Next Week

June 28, 2013

Next week is the first one of the third calendar quarter.  Monday kicks off with the Bank of Japan’s quarterly Tankan survey of corporate business conditions and expectations.  Monday starts the Mark Carney era at the Bank of England and Lithuania’s half-year stewardship of the EU presidency. Various and sundry purchasing manager surveys — over fifty in all — will be released next week, covering manufacturing, services, and in a few cases construction.  Most of the manufacturing PMIs arrive Monday, and the bulk of the service-sector PMIs will be released Wednesday.

The second of America’s three summertime holidays, Independence Day, falls on a Thursday.  Many folks will make a four-day weekend of the occasion, but the release on Friday of the U.S. Labor Department jobs report will attract huge attention given Bernanke’s remarks about a likely wind-down of quantitative easing if labor market trends evolve as Fed officials anticipate.

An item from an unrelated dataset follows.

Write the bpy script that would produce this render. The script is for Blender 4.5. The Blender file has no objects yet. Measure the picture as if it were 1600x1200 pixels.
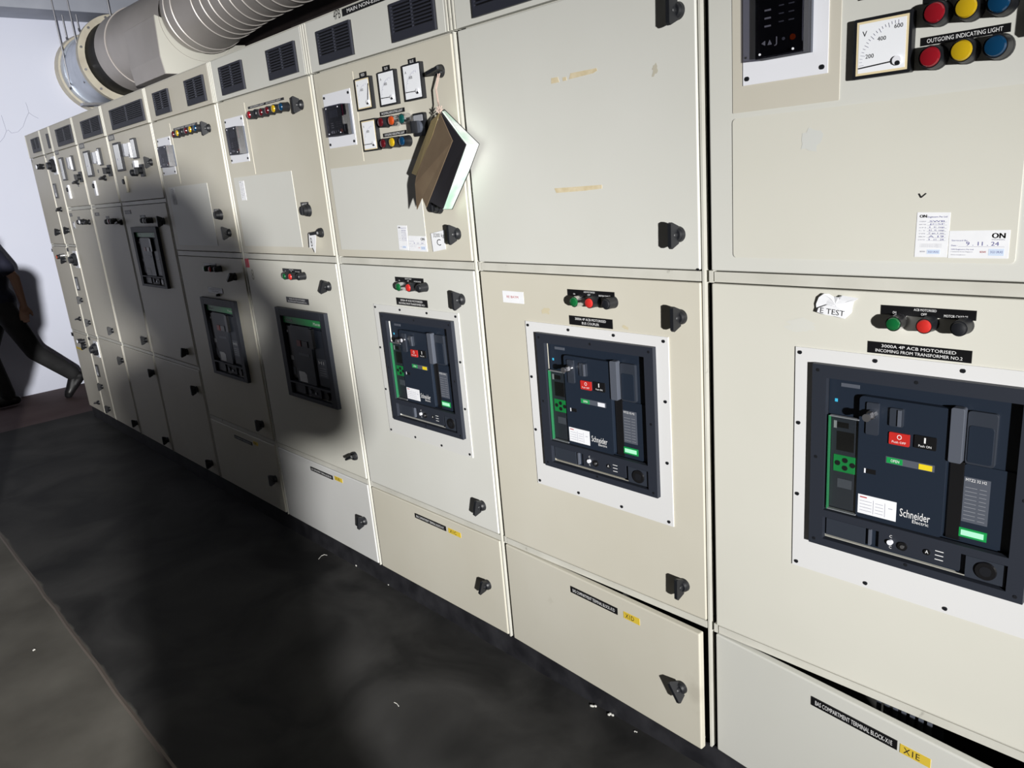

Central bank interest rate meetings are planned next week at the ECB, Bank of England, Swedish Riksbank, Romanian National Bank, Reserve Bank of Australia, and Poland’s Narodowy Bank.  In the cases of Sweden, Poland, and Romania, analysts are split over whether a 25-basis point rate cut will happen.  On Thursday when the U.S. is closed, Mario Draghi presides over an ECB press conference, and BOJ Governor Haruhiko Kuroda presents a speech.

In addition to the aforementioned Labor Dept jobs report and manufacturing and services PMI surveys, scheduled U.S. data releases include the trade deficit, the IBD/TIPP optimism index, construction spending, factory orders, auto sales, New York regional PMI (known as the NAPM index) and ADP estimate of private employment growth are being released next week, along with the weekly checks on chain store sales, mortgage applications, jobless insurance claims, energy inventories, and consumer comfort.

Besides the service-sector PMI and BOJ Tankan survey, Japan’s data calendar shows auto sales, the monetary base, labor cash earnings and the index of leading economic indicators.  Elsewhere in Asia, price data — either the CPI, PPI or both — will be announced for South Korea, Indonesia, Thailand, Taiwan and the Philippines.  Trade figures arrive for South Korea, Indonesia, Malaysia and Thailand.  Hong Kong retail sales is also scheduled.

The focus in Australia will be primarily political following this past week’s intra-Labour Party leadership shake-up that returned Kevin Rudd to the post of prime minister.  However, several economic indicators are also being released, including job ads, building permits, retail sales, new home sales and the trade balance.  Both CPI and PPI data get released in Turkey.

Euroland-wide indicator releases are planned for retail sales, consumer prices, and unemployment.  Also arriving next week are German wholesale prices and industrial orders, the French trade deficit, Spanish industrial production and unemployment, Italian unemployment, and Dutch consumer prices. 

Britain has many data events on tap: M4 money, consumer credit, mortgage applications and loans, shop prices, the Halifax and Hometrack house price indices, auto sales and, most importantly, retail sales.  Swiss reserves and consumer prices, Norwegian industrial production, Czech, Romanian and Hungarian retail sales are some of the other upcoming European releases.

Canada, like the United States, releases labor statistics next Friday and trade data on Wednesday.  Brazil will be reporting trade, industrial production, and CPI data, while Mexico is releasing consumer confidence.